The warmer sea surface temperatures that are inherently an aspect of poor upwelling are also a problem for salmon. The fish need much more food to survive in warm waters, whether or not they are associated with the PDO, MacFarlane adds. Some say this is due to plankton, the tiny plants and animals that myriad sea creatures -- including salmon, squid, seabirds and whales -- rely on for food. Some eat the plant plankton directly; some eat the animal plankton, such as krill, that feed on the plant plankton; others eat the small fish that feed on the krill, and so on.

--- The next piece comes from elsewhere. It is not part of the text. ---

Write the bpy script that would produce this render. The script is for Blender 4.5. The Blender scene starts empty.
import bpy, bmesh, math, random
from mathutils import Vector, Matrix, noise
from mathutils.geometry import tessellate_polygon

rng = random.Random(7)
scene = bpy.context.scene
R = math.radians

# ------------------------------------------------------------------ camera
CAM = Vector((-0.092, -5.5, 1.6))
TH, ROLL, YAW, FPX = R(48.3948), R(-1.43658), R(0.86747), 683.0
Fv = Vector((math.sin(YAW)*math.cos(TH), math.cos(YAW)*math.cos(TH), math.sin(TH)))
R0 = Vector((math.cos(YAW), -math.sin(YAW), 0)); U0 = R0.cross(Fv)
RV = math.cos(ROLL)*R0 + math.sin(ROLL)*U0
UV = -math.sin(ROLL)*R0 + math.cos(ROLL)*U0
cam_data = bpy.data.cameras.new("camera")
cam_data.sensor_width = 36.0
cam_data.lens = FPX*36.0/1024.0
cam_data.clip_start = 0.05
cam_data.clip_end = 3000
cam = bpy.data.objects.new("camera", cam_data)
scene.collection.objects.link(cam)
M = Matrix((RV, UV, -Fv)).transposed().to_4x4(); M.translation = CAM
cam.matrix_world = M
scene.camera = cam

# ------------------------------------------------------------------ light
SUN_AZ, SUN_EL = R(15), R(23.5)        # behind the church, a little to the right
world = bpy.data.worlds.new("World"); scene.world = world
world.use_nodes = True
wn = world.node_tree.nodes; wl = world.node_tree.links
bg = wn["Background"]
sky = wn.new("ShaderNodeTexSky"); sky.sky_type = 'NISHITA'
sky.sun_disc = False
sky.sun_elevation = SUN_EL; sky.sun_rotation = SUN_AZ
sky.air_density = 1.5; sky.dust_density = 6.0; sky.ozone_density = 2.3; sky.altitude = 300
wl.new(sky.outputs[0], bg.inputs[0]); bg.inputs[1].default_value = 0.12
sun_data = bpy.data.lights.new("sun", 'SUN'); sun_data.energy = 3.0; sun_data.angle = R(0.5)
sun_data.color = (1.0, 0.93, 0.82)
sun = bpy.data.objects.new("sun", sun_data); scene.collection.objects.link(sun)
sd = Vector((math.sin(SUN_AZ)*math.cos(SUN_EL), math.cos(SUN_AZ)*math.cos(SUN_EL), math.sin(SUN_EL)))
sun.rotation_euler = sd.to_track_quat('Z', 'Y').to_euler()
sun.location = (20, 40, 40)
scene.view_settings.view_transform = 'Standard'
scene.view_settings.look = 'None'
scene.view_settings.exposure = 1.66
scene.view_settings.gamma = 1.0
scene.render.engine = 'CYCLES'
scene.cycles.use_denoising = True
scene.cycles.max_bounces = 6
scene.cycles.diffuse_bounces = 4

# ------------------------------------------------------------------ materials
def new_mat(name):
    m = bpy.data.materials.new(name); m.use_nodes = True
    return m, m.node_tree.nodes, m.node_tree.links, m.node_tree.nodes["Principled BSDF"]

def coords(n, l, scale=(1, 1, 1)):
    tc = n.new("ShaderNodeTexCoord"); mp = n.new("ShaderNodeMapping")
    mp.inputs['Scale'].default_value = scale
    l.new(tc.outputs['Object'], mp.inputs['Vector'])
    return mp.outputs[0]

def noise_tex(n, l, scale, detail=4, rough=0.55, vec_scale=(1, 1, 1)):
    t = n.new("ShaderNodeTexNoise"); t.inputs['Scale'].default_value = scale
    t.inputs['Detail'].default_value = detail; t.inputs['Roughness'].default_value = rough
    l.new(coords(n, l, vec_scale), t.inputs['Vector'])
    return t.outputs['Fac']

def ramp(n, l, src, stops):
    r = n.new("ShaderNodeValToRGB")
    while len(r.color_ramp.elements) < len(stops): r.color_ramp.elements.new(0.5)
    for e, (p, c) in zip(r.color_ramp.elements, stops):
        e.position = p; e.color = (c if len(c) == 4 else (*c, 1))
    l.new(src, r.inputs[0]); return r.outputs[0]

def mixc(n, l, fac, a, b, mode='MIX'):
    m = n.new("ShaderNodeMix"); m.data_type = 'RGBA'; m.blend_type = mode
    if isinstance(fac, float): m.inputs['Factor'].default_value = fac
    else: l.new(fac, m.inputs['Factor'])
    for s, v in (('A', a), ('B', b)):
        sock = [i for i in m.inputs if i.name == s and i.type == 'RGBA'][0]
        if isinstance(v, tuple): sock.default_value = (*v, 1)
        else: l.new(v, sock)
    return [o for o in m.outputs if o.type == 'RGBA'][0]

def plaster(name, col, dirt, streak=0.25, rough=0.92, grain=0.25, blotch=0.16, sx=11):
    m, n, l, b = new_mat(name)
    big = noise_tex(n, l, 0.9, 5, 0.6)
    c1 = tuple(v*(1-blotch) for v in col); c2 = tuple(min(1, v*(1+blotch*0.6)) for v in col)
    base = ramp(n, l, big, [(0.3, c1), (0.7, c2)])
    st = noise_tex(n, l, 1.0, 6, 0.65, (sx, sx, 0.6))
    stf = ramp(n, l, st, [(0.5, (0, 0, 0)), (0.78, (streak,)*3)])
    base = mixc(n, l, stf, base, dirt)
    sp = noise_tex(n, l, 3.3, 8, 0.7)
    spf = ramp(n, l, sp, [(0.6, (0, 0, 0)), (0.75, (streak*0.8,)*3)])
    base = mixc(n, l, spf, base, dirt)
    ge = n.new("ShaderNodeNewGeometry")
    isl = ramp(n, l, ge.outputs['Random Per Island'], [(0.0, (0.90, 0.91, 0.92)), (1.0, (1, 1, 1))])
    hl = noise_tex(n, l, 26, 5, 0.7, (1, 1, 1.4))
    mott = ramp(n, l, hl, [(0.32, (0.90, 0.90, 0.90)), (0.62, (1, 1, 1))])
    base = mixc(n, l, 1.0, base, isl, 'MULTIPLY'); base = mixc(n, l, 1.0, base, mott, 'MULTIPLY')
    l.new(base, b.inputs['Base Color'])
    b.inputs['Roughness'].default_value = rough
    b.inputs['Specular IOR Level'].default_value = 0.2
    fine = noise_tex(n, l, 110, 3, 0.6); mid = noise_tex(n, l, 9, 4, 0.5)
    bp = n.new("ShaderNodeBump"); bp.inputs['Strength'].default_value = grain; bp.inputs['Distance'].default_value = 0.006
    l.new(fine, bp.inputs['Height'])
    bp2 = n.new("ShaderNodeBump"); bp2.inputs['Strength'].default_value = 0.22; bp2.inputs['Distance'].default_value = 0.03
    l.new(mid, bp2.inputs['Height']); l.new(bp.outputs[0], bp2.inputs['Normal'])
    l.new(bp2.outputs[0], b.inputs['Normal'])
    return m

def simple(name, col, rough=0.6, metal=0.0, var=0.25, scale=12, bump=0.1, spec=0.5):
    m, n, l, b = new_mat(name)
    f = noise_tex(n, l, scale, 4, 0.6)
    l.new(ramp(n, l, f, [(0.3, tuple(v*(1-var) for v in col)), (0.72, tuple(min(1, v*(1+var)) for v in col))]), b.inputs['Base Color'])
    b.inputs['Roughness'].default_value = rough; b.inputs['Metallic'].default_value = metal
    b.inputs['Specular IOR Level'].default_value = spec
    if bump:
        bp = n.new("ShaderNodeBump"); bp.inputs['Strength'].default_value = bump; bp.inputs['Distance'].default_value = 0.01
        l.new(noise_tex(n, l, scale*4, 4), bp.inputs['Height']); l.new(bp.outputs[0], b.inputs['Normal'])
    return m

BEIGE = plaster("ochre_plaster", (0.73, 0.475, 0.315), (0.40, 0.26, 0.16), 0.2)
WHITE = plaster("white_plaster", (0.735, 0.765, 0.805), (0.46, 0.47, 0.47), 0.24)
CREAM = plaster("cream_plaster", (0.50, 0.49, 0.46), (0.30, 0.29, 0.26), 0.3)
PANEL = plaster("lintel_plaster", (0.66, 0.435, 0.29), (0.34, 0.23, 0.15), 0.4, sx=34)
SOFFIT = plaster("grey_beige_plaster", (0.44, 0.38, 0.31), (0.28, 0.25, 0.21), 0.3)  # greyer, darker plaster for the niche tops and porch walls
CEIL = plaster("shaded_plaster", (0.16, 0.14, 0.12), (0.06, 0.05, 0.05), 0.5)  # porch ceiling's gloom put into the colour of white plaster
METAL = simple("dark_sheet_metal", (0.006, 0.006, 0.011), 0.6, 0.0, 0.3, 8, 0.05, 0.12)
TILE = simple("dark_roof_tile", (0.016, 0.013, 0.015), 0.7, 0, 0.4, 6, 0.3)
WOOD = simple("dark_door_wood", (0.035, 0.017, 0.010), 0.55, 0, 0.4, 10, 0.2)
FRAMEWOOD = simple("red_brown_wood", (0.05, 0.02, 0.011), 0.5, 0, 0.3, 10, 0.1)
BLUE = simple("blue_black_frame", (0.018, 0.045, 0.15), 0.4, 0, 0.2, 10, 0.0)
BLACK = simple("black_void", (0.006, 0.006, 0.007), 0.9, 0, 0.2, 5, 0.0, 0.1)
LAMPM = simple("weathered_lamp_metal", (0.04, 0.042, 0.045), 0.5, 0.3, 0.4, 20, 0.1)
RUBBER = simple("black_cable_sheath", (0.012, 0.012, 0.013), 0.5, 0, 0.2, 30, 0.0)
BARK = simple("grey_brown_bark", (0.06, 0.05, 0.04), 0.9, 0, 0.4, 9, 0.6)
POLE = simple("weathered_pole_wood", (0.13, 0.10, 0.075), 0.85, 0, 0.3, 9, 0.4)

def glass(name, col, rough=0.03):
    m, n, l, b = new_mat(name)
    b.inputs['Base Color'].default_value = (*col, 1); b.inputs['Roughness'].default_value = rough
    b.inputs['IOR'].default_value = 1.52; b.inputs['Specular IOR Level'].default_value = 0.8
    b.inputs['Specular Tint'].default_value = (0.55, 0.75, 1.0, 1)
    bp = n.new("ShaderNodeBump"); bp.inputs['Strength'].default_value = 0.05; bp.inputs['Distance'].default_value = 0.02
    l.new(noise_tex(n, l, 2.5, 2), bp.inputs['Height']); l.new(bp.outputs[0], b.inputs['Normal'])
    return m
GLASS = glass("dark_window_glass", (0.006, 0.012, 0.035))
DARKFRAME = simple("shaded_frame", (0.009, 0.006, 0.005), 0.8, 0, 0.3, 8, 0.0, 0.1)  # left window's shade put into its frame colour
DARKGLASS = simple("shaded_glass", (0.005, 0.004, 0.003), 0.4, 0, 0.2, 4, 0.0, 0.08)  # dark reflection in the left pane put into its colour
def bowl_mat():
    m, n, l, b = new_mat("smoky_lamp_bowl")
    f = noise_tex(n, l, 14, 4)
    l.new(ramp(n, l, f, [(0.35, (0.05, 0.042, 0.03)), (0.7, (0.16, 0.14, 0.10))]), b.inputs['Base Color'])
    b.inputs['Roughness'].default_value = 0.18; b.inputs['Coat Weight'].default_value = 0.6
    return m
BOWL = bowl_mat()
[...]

However, not all plankton are created equal. "The species in Alaska are like bears," Peterson says. "They're quite big and they pile on the fat so they can hibernate through the winter." When local coastal waters are chilly, Alaska-type plankton thrive off the west coast of Oregon. Some researchers hypothesize that ocean currents carry both cold water and fatty plankton down from Alaska and this is what feeds the salmon.

When the ocean is warm, the plankton are skinny and so are the fish, Peterson says. Lean plankton frequently found in the tropics take the place of the fatty, northern variety. "They're not going to be as strong, not as feisty and they won't grow as much," says Peterson. "For best salmon conditions, you have to have the right kind of water, with the right kind of plankton -- and you also have to have some upwelling."

Many scientists suggest that climate change is part of the problem. For over a decade, research has predicted that global warming could lead to upwelling that was strong, but occurring late -- as well as less food retention along the coast. "They actually suggested we would see a trend like we have been seeing in the last few years," says Wells.

"I'm confident that climate change is leading to changes in the environment, and starting to affect lots of food webs in a lot of different ways," says Sydeman. He adds that 2002 saw the highest levels of both salmon and Cassin's auklet reproduction on record, while the lowest rate for both came just a few years later in 2005. "Things are getting more and more variable, which is one of the predictions of global warming -- that the systems are going to get less predictable," he says.

Yet other scientists say there is not yet any clear evidence that upwelling, retention or the PDO are being affected by climate change. "We don't have a long enough time series to see if there's a relationship between oceanographic conditions and greenhouse gases," explains MacFarlane. Predictive models disagree widely about how specific places in the ocean are going to fare in the future, he adds.

Whatever their cause, the ocean conditions triggering the 2008 crash have eased up -- at least for now. Fortunately for fish and fishermen alike, conditions improved in 2007, and 2008 yielded abundant upwelling, cold waters and vibrant life in the sea. Krill were abundant; whales and porpoises fat and feeding; and seabird colonies thrived.

"The ocean looks in better condition now than I've seen in 25 years, except for the salmon," Collins says. "There's more rock cod, more marine mammal predators, and the sardines are back. The ocean is full of life."

It looks like this is going to be "a great year to be a baby salmon," says MacFarlane. "I hope that turns out to be true; we really need good ocean conditions and low predation to start rebuilding that stock."

Still, say the scientists, the future of the salmon, and the seas, remains precarious. Oceans worldwide face the long-term problems of acidification, pollution and hypoxia. Freshwater rivers are increasingly stressed. And regions of the ocean that are still generally healthy, such as those off the California and Oregon coast, have proved how vulnerable they are to short-term variability.

"It's kind of a cheat out to say that it's all better, because I'm not sure that it is," says Wells. "Just because 2008 was OK doesn't mean that 2009 will be."